Stated problem.
Return, exactly as written, the run of lines that begins at the line containing "Continue the Blender" and ends at the line containing "b.add(t, M_leaf, False);". Nothing outside that run belongs in the answer.
##### Task material
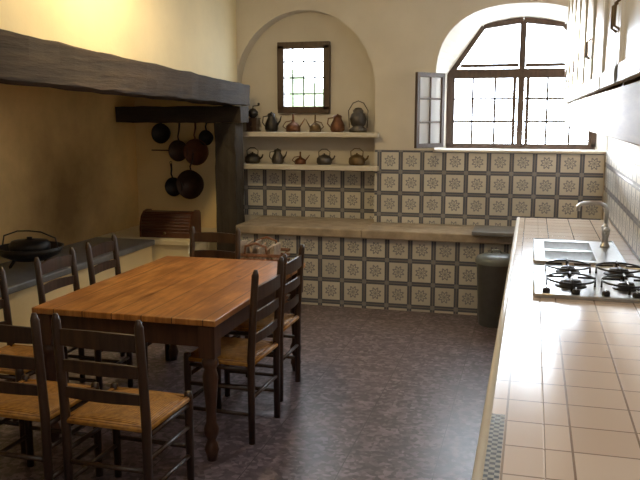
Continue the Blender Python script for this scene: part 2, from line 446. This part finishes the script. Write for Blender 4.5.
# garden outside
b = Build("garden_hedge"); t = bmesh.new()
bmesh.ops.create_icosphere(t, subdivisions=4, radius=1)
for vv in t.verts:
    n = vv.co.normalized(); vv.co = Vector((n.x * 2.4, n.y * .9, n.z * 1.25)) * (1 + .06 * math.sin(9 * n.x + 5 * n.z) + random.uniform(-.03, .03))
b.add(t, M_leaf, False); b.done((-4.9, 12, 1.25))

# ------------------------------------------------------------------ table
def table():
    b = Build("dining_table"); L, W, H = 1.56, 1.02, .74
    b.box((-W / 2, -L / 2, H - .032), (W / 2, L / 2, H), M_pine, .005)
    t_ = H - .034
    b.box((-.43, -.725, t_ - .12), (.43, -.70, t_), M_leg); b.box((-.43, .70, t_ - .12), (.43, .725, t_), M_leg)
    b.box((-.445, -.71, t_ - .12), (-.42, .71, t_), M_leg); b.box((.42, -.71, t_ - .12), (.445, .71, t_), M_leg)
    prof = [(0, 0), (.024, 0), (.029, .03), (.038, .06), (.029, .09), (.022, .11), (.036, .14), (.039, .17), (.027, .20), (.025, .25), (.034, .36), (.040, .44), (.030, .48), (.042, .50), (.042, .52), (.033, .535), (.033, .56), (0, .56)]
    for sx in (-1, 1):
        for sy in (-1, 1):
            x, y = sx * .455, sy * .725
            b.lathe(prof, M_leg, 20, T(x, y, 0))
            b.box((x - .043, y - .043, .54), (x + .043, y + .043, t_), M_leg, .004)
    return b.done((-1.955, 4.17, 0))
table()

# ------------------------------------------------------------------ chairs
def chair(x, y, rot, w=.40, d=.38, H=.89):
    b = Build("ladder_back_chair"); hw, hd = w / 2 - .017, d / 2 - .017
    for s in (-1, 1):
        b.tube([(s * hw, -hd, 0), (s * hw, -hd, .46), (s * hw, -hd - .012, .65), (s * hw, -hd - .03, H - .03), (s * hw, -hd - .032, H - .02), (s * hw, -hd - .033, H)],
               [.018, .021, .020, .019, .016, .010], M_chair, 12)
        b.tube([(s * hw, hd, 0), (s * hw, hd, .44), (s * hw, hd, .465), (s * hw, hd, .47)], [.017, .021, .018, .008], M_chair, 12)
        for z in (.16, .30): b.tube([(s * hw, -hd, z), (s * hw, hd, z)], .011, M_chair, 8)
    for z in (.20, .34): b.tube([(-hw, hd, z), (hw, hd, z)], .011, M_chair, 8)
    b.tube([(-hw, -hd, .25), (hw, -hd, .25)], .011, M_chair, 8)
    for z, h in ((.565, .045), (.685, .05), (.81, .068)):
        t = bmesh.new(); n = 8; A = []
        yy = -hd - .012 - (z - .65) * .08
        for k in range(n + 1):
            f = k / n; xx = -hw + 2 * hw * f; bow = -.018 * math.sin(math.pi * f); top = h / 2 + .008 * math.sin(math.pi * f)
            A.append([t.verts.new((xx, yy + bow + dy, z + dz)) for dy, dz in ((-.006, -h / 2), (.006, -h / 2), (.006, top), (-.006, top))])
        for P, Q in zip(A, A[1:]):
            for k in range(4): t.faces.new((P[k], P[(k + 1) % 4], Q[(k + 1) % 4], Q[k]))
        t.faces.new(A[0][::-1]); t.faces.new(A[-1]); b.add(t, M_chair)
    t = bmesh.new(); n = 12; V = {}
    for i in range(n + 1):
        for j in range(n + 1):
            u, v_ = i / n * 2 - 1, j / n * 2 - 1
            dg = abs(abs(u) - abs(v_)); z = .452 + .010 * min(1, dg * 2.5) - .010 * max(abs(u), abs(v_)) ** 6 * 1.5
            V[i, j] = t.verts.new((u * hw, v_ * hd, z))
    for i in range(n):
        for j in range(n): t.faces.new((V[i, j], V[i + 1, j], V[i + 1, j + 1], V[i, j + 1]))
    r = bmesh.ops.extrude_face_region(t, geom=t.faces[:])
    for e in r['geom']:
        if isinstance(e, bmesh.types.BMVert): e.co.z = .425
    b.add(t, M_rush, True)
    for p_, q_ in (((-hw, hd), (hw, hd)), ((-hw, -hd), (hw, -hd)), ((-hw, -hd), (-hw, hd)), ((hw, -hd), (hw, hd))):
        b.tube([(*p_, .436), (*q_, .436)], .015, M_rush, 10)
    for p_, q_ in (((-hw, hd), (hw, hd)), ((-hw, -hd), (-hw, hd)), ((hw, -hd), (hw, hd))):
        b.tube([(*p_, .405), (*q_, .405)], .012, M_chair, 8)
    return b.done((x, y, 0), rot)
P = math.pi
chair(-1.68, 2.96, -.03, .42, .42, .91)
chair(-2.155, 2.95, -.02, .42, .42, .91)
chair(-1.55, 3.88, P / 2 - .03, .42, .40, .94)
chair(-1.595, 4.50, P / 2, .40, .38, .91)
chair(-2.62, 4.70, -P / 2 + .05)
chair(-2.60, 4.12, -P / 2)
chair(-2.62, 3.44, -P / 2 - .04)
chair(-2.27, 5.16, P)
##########
##### Task material
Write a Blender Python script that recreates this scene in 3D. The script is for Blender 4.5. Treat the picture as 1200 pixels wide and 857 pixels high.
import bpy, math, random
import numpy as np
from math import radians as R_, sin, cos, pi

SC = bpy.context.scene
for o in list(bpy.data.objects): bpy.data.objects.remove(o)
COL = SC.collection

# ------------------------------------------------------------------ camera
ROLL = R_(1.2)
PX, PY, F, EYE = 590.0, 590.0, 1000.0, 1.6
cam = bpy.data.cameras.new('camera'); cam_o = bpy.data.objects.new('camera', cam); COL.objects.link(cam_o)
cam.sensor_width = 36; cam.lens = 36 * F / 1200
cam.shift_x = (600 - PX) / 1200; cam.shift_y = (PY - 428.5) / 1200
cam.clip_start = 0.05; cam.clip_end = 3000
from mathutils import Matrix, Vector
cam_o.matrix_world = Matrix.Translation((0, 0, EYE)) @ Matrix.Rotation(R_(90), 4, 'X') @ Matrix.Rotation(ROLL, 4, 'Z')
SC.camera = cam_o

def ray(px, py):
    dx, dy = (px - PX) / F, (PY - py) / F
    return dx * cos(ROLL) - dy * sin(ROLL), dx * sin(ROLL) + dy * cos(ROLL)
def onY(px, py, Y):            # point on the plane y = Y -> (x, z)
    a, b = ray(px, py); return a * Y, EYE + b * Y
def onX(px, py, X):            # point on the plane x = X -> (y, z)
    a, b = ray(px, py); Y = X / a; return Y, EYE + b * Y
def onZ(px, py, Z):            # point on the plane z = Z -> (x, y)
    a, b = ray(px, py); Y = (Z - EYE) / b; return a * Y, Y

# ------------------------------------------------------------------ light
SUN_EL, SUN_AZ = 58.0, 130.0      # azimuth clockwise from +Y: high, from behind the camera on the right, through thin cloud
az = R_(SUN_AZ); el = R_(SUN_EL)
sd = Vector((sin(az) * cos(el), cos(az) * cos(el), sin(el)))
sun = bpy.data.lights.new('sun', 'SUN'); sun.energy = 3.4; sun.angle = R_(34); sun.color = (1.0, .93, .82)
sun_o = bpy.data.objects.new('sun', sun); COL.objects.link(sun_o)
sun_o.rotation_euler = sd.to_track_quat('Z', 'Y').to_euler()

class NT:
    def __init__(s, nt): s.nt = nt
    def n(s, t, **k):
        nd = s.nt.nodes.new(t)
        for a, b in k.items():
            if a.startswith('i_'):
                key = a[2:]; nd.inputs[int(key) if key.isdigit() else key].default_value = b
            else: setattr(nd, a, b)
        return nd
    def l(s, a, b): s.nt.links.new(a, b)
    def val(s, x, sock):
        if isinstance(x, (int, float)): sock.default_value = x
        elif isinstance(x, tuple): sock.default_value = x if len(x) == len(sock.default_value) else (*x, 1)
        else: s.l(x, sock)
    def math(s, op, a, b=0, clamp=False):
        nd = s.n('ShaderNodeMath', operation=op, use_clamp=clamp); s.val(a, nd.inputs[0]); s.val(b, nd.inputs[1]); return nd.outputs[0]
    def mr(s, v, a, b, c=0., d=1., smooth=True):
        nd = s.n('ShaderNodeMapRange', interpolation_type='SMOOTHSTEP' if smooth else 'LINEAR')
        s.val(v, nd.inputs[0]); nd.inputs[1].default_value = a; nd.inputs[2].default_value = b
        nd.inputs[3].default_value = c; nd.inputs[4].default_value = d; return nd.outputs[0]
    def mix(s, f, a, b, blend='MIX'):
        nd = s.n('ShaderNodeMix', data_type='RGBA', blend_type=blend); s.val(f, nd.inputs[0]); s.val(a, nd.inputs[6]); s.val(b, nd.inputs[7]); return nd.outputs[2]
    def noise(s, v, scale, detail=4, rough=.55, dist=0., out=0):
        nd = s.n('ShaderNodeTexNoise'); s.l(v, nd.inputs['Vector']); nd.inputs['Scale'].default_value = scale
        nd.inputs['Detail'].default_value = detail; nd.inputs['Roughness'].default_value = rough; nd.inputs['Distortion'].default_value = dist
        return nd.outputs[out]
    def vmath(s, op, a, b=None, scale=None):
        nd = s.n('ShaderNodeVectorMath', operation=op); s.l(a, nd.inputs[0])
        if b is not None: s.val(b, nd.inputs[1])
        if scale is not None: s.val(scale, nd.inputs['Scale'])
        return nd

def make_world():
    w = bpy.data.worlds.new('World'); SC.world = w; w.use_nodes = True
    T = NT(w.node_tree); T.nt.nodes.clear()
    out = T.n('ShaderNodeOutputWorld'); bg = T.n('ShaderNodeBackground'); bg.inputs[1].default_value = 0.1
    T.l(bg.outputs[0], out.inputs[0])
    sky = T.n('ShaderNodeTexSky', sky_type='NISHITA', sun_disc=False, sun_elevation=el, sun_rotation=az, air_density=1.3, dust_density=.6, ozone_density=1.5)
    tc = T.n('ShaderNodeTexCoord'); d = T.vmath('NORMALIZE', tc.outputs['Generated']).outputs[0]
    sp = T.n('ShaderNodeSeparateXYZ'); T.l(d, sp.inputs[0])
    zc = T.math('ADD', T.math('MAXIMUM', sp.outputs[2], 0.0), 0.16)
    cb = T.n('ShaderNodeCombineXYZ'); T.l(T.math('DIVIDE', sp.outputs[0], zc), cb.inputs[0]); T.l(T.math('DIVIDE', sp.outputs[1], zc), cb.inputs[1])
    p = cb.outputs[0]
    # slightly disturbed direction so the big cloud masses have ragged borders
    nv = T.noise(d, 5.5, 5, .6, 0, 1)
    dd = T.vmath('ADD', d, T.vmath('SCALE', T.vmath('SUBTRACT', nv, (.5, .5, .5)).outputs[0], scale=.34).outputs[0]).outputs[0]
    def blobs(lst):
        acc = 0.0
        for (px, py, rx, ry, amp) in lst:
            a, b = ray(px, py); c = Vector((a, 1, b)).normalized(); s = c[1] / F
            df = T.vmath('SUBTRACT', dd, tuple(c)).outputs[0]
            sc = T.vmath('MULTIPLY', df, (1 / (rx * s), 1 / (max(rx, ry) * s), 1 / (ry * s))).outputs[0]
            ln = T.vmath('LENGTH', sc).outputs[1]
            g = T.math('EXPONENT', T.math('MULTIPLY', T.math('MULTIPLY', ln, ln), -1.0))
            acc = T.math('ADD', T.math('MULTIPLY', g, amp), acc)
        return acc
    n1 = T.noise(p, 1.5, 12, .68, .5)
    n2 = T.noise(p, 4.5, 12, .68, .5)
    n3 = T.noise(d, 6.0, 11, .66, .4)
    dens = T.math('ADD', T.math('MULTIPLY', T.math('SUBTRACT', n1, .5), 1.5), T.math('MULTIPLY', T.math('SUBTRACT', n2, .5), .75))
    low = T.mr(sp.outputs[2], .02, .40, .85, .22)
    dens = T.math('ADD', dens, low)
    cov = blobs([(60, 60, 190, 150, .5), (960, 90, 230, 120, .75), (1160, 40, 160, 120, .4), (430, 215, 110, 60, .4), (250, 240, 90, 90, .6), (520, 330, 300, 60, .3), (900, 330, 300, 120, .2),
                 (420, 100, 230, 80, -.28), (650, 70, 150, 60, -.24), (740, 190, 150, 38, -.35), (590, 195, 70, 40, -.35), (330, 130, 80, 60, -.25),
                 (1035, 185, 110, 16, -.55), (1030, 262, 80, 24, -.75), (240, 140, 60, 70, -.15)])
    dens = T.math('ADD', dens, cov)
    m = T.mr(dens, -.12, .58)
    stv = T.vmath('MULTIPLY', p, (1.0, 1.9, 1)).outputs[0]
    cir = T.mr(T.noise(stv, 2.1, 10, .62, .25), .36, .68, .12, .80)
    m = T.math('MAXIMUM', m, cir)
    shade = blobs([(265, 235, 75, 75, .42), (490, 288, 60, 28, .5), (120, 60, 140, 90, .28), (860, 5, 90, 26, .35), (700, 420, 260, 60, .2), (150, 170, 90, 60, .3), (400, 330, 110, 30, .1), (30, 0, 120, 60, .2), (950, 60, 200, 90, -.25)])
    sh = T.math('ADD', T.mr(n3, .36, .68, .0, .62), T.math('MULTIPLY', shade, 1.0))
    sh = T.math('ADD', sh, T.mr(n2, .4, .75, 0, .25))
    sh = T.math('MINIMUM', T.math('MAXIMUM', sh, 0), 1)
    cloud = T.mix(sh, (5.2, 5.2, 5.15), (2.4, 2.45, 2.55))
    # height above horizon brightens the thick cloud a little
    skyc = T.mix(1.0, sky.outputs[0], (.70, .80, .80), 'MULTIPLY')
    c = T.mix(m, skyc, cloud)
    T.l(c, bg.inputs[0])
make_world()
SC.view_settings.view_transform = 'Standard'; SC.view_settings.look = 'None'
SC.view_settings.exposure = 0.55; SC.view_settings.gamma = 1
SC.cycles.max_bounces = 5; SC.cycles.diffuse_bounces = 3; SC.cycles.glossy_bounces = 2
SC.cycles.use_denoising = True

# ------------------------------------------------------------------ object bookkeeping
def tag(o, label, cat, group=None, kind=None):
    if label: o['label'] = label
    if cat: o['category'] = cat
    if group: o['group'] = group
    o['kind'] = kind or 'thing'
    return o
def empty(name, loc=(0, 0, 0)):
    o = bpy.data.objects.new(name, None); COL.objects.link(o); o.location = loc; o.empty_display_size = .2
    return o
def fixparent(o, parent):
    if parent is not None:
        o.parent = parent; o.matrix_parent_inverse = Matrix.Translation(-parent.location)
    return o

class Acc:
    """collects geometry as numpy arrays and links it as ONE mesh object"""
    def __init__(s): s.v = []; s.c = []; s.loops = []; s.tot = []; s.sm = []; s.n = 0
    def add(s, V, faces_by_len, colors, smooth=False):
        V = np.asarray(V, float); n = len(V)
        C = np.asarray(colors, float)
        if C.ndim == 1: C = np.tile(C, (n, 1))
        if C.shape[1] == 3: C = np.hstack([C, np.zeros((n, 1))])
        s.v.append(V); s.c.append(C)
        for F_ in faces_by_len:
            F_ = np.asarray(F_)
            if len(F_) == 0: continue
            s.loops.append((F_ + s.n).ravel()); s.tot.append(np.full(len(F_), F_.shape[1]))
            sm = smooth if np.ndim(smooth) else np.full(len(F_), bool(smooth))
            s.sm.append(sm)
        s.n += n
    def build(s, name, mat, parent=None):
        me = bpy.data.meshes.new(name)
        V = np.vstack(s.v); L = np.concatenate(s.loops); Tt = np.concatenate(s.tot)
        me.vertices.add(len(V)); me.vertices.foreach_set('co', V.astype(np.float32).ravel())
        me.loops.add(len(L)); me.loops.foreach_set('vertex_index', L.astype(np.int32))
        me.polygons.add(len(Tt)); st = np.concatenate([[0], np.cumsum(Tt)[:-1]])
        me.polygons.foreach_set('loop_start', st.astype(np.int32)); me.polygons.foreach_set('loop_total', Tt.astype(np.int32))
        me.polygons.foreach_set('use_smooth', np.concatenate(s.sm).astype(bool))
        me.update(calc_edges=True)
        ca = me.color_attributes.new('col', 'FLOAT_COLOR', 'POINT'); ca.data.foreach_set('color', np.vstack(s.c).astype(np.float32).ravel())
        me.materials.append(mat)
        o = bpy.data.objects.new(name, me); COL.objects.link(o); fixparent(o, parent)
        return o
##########
##### Task material
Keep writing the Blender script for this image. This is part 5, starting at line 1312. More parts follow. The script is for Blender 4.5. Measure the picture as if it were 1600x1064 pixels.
##########
Task answer.
Continue the Blender Python script for this scene: part 2, from line 446. This part finishes the script. Write for Blender 4.5.
# garden outside
b = Build("garden_hedge"); t = bmesh.new()
bmesh.ops.create_icosphere(t, subdivisions=4, radius=1)
for vv in t.verts:
    n = vv.co.normalized(); vv.co = Vector((n.x * 2.4, n.y * .9, n.z * 1.25)) * (1 + .06 * math.sin(9 * n.x + 5 * n.z) + random.uniform(-.03, .03))
b.add(t, M_leaf, False); b.done((-4.9, 12, 1.25))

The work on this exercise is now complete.